A state law telling a surveyor that any description he writes must be written in a clockwise direction? It is still mind boggling. But, if you are comfortable with it, who am I to question what you feel is necessary to protect the consumers from surveyors who obviously may not be able to differentiate between South 45-30-25 East and North 45-30-25 West.
And people wonder why surveyors are performing $150 surveys.
> Where you practice, are all the other professions regulated to the smallest of technical details as are surveyors, in the name of "protection of the consumers"?
>
> Yep, one has to wonder, are we really professionals, or merely technicians with a fancy certificates hanging on the wall?
>
> A state law telling a surveyor that any description he writes must be written in a clockwise direction? It is still mind boggling. But, if you are comfortable with it, who am I to question what you feel is necessary to protect the consumers from surveyors who obviously may not be able to differentiate between South 45-30-25 East and North 45-30-25 West.
>
> And people wonder why surveyors are performing $150 surveys.
It's a simple law, and easy to follow. It was established to create a consistency to the way land surveys are presented to other surveyors, and to the public at large, including other professions that use our surveys and descriptions.
As I mentioned, there are many issues we have with state requirements, red tape, etc. as anywhere else, but Land Surveyors in Hawaii spend zero time obsessing over these types of basic requirements - this appears to be your hobbyhorse.
And give it up with the "surveyors can't differentiate, blah, blah, blah" . It's transparent and offensive.

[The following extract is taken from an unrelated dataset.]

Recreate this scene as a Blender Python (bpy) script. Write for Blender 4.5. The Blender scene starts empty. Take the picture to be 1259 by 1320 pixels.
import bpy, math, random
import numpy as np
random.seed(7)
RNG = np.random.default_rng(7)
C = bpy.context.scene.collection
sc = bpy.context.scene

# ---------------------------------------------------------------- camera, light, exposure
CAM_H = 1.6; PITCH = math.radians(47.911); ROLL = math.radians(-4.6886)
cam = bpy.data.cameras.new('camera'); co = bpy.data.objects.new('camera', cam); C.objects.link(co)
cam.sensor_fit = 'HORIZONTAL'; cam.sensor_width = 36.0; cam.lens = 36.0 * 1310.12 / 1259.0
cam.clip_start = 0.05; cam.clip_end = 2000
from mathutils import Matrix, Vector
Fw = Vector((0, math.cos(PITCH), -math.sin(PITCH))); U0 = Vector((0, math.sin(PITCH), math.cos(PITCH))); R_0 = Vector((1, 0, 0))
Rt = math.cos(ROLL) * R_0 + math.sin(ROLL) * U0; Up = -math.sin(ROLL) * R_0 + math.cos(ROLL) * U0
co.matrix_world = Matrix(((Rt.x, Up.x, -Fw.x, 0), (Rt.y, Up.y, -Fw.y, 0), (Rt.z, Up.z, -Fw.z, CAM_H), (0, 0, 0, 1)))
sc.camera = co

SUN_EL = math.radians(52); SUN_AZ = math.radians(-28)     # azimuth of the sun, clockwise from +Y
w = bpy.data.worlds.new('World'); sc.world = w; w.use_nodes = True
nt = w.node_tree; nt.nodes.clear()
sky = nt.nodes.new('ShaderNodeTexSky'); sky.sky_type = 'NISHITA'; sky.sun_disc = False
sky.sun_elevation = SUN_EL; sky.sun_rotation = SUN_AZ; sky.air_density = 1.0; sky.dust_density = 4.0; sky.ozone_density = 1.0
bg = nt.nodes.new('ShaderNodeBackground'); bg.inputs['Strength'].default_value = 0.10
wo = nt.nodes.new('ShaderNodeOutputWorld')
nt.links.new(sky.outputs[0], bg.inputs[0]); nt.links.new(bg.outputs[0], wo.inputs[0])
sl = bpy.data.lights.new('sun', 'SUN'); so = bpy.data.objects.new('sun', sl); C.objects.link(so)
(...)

If you want to know more about land surveying in Hawaii, look it up - the history is really fascinating, and there were some really, really thoughtful people that devised the land system here. As you might know, there was NO history of private property just a few years before ALL the land was divided up during a very short time frame in the 1800's, and there were pretty obvious reasons to try to set up some standards as massive amounts of land were transferred.
Just for fun, here is a link to a randomly picked subdivision map, recorded as a File Plan, which looks pretty typical to me at first glance. From my perspective, it's a good map; easy to read, easy to calc. It's a professional looking map from a company that's been in business forever. The exterior boundary is annotated in a clockwise direction, closing on itself. That's required by law, and it just doesn't bother anybody here.
Whichever way makes more sense.
I guess that I usually go clock-wise on a single parcel, but if there are multiple lots, the abutting parcel may run counter-clockwise. Also, if there's a curve with only one tangent, it makes more sense to run it in the direction so that the curve comes off the tangent.
Must be a slow day...? Otherwise, why worry about such an issue (although I gather it's a matter of law in Hawaii, for some obscure reason).
I personally prefer clockwise, and create all my descriptions that way, but have no problem with the opposite if that's what I get in someone else's description. And can't actually imagine why anyone would have a problem with either method.